AIM OF THE EXERCISE
Return the lines where the word "wide" occurs.

TASK INPUTS
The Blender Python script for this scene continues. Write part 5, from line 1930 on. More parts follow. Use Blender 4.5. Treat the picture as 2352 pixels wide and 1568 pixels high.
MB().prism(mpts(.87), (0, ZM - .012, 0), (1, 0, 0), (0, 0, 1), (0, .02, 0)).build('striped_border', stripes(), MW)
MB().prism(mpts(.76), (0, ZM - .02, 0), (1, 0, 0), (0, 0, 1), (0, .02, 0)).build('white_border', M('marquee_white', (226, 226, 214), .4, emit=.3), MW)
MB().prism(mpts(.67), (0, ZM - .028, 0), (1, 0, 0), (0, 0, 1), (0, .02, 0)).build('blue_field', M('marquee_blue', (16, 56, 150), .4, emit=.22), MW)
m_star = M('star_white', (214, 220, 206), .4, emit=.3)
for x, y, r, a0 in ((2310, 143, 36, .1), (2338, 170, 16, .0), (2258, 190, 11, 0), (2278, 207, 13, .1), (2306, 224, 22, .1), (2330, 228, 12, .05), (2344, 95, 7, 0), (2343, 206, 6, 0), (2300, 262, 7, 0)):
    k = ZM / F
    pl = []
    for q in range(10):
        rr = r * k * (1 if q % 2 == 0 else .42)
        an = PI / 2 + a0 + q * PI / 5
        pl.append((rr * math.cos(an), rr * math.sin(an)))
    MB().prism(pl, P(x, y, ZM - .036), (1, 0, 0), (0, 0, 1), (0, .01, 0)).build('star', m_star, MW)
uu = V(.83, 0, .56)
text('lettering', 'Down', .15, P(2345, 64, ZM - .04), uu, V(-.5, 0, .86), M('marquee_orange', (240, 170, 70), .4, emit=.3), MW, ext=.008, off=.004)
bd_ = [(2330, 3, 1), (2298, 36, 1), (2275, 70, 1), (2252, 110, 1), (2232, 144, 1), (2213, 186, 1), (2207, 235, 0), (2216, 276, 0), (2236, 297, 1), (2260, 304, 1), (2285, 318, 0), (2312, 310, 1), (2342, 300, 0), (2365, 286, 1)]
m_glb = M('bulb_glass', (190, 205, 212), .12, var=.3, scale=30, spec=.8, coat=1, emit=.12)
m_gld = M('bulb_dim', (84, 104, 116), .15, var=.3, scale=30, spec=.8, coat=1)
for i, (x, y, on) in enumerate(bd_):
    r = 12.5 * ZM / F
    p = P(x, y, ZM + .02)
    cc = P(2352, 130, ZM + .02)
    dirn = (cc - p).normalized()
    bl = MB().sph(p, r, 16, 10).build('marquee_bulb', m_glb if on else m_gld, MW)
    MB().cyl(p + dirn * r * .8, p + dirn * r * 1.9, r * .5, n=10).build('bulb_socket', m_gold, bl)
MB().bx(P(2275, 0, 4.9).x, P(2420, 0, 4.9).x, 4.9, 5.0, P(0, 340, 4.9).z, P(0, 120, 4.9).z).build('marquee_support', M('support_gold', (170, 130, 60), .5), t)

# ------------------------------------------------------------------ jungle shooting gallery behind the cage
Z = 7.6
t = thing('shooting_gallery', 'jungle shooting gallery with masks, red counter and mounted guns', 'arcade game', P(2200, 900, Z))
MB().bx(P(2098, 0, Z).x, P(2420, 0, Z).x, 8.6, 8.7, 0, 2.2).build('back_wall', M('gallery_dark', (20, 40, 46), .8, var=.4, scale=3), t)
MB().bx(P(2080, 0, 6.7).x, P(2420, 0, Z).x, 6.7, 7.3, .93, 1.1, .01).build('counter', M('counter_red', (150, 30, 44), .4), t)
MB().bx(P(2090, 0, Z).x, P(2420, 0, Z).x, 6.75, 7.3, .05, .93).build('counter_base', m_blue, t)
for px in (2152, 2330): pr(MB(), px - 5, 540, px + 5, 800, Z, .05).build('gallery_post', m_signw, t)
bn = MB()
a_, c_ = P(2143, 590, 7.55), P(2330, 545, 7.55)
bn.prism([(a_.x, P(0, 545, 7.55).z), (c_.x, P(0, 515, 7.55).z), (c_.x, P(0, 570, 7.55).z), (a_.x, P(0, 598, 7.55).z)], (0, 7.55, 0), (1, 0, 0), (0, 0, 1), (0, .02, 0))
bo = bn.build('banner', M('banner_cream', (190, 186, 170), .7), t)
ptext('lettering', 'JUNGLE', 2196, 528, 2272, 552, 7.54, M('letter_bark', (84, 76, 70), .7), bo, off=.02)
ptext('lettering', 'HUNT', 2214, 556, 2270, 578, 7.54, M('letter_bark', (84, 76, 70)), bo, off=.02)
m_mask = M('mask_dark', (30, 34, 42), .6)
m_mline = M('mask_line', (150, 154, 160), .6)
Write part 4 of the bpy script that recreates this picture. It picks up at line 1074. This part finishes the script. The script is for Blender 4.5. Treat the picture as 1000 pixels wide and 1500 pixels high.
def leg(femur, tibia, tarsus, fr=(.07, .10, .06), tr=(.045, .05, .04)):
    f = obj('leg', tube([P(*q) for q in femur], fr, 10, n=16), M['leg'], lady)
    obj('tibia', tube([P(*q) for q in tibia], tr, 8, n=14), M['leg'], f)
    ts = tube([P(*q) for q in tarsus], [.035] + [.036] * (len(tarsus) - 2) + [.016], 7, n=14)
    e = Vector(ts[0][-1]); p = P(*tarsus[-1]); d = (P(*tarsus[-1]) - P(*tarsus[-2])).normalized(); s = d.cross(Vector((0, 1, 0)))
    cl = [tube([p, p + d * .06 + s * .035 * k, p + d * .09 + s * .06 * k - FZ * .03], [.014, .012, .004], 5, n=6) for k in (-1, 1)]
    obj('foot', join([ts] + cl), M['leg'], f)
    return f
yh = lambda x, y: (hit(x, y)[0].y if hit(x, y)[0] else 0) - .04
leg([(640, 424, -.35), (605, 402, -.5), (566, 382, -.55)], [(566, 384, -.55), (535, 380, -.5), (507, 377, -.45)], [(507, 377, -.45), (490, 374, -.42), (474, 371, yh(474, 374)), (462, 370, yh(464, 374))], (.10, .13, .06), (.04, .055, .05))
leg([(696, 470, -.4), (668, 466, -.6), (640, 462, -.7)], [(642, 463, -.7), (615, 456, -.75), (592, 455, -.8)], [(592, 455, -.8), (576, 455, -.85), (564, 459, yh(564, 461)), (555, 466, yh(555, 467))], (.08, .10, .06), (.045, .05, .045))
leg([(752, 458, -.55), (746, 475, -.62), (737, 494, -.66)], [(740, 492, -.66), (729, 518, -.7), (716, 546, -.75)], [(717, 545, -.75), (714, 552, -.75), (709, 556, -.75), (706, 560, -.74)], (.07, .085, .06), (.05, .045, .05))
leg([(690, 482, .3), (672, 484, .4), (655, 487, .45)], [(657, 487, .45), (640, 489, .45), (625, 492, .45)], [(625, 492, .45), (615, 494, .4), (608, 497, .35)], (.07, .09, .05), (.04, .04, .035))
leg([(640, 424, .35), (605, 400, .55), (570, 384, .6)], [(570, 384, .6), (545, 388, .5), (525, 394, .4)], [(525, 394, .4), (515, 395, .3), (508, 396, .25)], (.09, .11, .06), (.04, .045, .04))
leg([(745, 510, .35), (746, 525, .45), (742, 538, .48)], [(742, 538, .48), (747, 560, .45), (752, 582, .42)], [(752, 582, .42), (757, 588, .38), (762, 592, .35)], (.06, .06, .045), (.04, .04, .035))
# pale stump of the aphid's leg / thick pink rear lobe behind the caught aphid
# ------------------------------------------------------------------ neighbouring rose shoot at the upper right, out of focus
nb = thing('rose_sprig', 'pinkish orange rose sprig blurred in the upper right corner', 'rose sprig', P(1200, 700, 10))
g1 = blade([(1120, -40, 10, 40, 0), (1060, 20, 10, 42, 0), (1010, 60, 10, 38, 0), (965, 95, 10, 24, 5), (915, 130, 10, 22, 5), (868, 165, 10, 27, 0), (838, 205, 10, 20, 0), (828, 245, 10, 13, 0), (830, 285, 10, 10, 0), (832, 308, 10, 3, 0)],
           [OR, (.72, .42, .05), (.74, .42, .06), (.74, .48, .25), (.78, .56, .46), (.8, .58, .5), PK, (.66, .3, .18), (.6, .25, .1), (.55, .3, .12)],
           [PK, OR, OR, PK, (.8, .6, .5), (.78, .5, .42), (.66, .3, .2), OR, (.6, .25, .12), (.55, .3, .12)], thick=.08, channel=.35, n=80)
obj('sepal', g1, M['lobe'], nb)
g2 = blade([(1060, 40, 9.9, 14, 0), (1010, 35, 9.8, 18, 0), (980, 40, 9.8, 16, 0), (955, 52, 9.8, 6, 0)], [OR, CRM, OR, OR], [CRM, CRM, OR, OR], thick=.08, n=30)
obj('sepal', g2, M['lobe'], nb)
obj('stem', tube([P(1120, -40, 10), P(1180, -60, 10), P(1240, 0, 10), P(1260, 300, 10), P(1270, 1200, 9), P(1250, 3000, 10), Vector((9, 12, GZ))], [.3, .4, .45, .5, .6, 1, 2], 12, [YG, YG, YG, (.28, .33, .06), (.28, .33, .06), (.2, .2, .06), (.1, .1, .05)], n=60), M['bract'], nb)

PROBLEM SOLUTION
The Blender Python script for this scene continues. Write part 5, from line 1930 on. More parts follow. Use Blender 4.5. Treat the picture as 2352 pixels wide and 1568 pixels high.
Write part 4 of the bpy script that recreates this picture. It picks up at line 1074. This part finishes the script. The script is for Blender 4.5. Treat the picture as 1000 pixels wide and 1500 pixels high.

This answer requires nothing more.